Amid the books about government and photos of former presidents, the aftermath of the Watergate break-in remains a vivid memory.

In the early 1970s, when embattled President Richard Nixon sought to use the Internal Revenue Service as a weapon to investigate his enemies, the administration turned to Walters, a Hartsville, S.C., native and head of the tax agency, to do the dirty work.

Walters, now 93, said he refused.

The IRS controversy currently dogging President Barack Obama has raised new allegations that the agency has been engaged in political meddling and bias. Obama has denounced as “outrageous” the targeting of conservative political groups by the IRS.

Walters walks with a cane now and is soft-spoken. But the recent IRS developments prompted him to sit down for an interview and resume his personal quest, not for vindication, but to validate his rejection of Nixon’s tactics while he was commissioner of Internal Revenue.

“He’s a white hat in the story. He’s not a black hat,” Tim Naftali, former director of the Richard Nixon Presidential Library and Museum, said of Walters.
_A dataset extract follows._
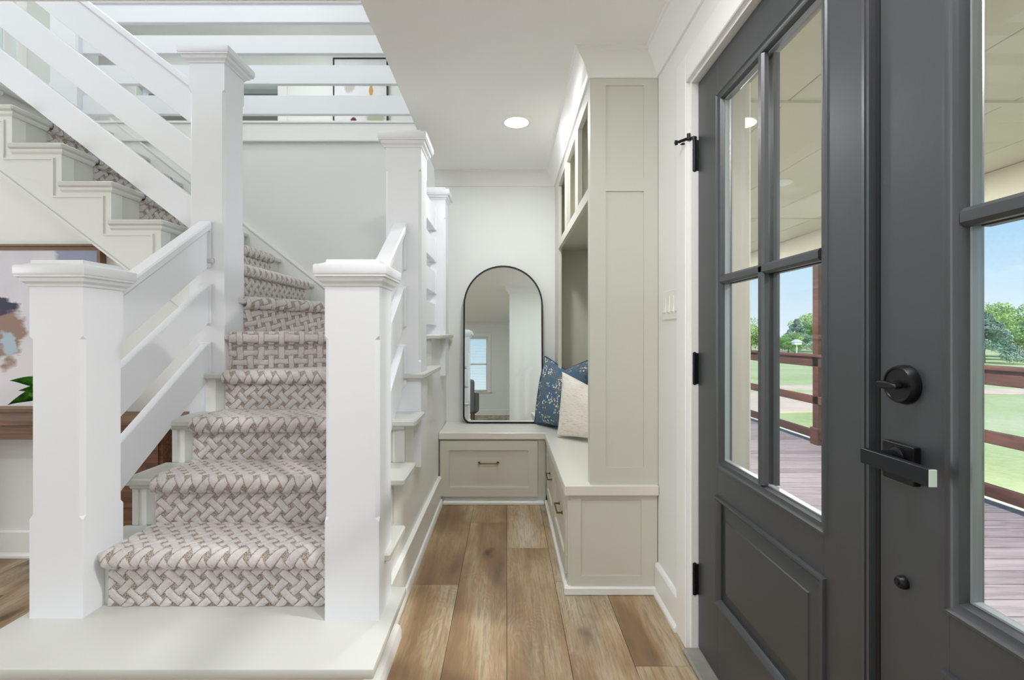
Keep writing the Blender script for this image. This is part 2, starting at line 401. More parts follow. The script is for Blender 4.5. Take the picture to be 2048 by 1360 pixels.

Nixon sought to use the enemies list to target his opponents and he wanted to use the IRS to achieve that goal, Naftali said.

“The story is interesting because the IRS wouldn’t do it,” he said. “It didn’t happen, not because the White House didn’t want it to happen, but because people like Johnnie Walters said ‘no.'”

Walters said he was stunned in 1972 when White House counsel John Dean gave him an envelope containing an “enemies list” of about 200 prominent Democrats.